Gather each line of the records where "this" appears.

## START

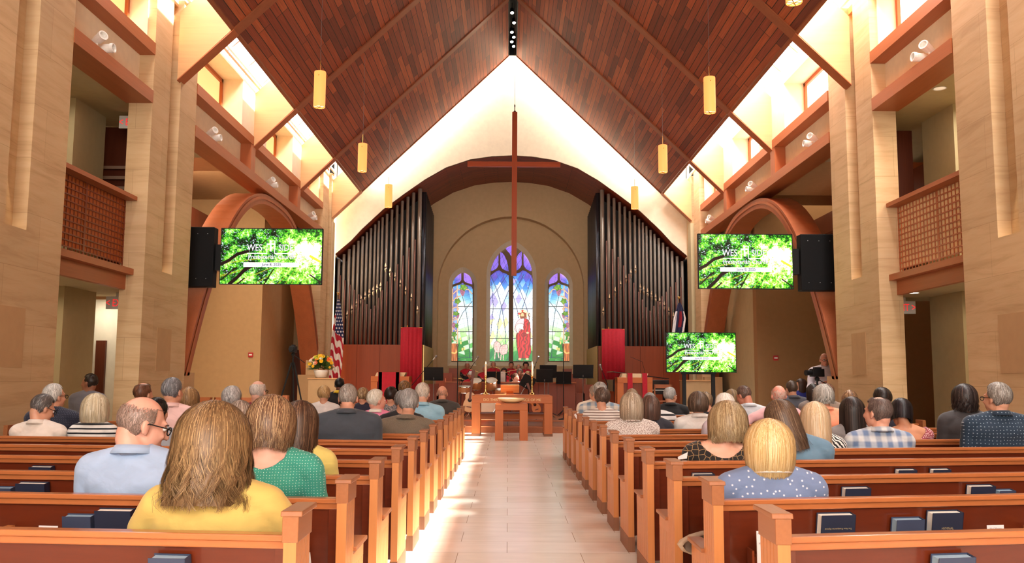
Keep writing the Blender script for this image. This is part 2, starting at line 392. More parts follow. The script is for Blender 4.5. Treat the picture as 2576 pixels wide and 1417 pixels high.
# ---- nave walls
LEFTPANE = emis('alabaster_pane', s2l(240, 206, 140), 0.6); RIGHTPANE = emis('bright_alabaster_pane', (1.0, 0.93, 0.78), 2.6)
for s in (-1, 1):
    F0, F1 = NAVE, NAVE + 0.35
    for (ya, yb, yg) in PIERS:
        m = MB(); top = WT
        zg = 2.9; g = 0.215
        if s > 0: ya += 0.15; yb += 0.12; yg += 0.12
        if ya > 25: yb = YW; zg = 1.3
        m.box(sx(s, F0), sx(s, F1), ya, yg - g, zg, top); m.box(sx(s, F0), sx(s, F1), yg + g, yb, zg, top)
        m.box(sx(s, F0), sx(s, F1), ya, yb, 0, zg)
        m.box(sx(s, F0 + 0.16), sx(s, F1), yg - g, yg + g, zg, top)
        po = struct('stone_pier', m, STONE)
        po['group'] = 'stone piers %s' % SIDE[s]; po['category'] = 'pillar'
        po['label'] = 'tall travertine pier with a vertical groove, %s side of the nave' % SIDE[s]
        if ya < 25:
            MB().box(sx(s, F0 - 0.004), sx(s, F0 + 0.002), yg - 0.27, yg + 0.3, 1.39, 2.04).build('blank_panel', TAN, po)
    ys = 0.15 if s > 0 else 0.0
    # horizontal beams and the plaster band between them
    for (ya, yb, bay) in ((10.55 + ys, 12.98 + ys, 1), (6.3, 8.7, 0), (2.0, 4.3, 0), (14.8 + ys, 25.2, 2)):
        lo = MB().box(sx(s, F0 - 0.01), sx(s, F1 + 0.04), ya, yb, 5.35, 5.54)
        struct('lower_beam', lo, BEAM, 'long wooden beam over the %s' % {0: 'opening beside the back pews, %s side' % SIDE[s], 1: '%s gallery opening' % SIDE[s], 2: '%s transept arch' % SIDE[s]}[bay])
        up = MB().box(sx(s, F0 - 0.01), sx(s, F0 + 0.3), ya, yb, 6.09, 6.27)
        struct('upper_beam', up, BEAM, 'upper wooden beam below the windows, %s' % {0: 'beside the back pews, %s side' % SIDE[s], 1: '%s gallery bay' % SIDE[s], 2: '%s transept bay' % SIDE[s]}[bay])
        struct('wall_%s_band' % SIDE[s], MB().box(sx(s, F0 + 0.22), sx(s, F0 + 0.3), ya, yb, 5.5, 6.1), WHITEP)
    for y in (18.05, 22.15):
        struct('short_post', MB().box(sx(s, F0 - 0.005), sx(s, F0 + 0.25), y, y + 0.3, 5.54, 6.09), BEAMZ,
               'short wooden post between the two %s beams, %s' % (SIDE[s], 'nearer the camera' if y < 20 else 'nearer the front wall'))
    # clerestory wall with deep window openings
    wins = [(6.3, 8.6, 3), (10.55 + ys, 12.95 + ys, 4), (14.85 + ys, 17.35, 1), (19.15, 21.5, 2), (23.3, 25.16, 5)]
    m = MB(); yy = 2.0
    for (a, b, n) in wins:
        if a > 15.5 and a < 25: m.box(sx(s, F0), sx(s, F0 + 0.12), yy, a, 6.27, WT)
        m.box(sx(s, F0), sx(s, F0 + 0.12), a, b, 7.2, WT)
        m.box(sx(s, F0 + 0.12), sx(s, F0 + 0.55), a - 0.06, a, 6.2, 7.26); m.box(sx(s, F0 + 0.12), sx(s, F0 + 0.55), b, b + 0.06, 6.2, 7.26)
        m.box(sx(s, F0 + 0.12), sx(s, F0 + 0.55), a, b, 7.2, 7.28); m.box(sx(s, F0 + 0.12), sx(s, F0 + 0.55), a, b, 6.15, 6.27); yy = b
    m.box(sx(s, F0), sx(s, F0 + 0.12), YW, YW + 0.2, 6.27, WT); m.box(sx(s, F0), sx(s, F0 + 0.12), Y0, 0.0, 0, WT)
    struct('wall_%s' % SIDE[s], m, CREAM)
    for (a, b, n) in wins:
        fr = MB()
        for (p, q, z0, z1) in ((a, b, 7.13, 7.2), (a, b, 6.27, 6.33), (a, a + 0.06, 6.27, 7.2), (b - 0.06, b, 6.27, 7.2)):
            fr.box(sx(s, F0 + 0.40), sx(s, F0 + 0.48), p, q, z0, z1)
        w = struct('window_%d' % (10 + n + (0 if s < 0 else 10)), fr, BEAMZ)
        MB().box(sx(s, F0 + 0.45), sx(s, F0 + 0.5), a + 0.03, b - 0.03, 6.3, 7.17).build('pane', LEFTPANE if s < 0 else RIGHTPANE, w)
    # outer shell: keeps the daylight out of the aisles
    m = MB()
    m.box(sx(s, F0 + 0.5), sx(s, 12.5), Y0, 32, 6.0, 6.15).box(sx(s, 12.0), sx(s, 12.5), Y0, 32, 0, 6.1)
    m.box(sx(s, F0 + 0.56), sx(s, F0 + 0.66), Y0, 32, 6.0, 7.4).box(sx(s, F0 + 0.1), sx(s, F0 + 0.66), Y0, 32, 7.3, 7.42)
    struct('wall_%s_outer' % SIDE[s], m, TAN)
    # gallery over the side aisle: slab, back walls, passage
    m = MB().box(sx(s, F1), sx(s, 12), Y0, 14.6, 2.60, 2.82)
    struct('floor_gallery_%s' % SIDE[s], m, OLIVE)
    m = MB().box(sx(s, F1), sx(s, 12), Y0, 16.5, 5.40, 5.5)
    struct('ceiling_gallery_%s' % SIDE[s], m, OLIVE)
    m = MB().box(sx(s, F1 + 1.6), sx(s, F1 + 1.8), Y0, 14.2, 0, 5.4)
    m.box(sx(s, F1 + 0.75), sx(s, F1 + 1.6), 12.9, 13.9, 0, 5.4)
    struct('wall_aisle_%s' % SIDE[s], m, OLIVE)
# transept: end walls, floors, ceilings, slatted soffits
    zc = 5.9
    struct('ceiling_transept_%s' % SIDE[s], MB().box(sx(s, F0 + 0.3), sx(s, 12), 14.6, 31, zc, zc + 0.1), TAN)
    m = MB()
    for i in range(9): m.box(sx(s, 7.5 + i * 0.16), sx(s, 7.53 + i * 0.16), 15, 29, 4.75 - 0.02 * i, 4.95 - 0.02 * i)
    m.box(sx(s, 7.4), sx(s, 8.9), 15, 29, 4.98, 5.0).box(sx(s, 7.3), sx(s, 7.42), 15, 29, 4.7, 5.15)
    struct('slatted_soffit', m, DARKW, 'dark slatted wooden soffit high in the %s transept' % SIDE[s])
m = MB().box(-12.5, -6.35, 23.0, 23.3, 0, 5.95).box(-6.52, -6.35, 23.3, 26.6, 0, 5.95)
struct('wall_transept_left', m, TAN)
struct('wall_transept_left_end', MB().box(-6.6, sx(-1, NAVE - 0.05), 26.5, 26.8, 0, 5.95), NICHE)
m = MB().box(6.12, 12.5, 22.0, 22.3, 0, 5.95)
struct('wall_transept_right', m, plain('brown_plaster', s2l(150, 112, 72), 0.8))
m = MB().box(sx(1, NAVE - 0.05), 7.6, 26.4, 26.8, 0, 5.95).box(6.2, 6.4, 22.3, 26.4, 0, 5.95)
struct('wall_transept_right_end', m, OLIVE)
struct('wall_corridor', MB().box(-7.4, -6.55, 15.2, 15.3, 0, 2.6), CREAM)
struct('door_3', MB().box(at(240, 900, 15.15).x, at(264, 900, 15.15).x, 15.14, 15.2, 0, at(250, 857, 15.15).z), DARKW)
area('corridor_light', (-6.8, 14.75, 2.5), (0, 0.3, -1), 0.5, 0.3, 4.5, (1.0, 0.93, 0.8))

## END
## START

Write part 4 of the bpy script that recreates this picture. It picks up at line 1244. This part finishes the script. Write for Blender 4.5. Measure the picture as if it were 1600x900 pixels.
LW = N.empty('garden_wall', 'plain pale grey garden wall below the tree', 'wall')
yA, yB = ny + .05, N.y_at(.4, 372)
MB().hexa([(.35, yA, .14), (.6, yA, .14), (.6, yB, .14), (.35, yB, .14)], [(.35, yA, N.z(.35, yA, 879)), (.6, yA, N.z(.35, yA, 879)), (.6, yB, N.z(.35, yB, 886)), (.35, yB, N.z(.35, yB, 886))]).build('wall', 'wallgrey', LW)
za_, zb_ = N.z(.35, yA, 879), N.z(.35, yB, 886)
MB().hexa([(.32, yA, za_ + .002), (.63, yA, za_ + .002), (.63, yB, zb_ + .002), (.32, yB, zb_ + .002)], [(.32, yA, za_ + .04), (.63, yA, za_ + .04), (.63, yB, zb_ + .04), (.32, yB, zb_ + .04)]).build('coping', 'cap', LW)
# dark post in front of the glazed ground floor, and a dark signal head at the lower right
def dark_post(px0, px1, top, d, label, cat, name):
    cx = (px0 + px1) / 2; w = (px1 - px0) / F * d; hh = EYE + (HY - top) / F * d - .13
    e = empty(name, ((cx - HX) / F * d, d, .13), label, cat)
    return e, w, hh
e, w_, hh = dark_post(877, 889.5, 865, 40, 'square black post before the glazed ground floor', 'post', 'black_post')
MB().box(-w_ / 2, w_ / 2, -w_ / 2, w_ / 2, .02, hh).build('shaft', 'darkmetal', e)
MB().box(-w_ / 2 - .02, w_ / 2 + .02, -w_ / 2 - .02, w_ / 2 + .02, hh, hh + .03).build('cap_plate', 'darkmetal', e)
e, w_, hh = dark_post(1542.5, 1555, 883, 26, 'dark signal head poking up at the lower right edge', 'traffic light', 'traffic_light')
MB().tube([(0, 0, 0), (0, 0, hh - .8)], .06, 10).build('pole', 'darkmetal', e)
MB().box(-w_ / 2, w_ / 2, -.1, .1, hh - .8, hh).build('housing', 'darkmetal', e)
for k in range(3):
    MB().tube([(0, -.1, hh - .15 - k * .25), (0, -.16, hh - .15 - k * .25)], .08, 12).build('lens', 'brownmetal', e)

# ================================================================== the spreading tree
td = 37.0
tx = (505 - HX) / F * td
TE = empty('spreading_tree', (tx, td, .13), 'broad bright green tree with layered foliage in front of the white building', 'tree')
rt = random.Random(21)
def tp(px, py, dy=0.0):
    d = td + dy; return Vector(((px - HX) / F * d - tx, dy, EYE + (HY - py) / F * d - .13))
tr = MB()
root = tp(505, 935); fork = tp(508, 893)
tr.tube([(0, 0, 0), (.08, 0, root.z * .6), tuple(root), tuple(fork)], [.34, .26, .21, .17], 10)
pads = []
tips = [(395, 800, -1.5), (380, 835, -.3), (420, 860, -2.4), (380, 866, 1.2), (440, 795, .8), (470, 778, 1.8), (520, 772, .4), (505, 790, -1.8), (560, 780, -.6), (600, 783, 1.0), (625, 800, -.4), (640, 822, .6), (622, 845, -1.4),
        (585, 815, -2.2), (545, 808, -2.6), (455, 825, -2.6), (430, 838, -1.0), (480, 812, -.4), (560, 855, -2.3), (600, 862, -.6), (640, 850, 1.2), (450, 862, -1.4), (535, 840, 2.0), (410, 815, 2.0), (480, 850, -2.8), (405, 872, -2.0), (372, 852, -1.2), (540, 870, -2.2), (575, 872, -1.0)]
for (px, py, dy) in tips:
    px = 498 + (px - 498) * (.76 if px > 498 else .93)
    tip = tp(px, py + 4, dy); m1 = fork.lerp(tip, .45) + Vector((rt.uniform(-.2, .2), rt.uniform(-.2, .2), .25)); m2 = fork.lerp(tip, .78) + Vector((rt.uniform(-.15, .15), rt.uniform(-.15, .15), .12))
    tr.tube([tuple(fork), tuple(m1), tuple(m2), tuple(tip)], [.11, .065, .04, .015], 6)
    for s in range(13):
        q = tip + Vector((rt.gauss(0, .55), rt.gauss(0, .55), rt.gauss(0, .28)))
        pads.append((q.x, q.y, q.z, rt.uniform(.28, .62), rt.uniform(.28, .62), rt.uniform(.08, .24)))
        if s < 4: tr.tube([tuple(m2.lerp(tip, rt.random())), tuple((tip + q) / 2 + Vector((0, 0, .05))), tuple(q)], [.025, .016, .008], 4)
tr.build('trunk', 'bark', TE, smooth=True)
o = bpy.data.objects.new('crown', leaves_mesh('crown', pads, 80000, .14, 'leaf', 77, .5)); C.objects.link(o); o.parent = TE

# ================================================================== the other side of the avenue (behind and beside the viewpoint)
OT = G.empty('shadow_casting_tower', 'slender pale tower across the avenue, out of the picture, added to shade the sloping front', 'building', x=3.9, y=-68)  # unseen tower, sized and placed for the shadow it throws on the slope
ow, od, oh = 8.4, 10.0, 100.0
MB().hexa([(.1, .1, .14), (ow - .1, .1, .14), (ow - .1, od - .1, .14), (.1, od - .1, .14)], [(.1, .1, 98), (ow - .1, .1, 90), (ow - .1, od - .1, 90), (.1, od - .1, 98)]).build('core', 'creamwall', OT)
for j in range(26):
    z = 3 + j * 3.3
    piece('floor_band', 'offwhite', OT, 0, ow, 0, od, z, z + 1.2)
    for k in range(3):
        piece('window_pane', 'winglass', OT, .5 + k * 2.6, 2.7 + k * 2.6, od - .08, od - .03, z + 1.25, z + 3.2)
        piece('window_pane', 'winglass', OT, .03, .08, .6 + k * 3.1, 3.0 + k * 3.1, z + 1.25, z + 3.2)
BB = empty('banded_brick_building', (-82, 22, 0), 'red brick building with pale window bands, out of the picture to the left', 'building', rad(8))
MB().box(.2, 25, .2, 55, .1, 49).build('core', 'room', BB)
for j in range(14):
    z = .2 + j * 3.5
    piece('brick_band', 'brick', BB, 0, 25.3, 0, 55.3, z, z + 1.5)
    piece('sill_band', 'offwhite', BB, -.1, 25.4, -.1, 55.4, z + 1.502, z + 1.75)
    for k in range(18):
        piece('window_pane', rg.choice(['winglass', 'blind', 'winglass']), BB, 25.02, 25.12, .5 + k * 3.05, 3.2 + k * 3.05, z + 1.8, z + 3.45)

## END

▸ **Final result**
Keep writing the Blender script for this image. This is part 2, starting at line 392. More parts follow. The script is for Blender 4.5. Treat the picture as 2576 pixels wide and 1417 pixels high.
Write part 4 of the bpy script that recreates this picture. It picks up at line 1244. This part finishes the script. Write for Blender 4.5. Measure the picture as if it were 1600x900 pixels.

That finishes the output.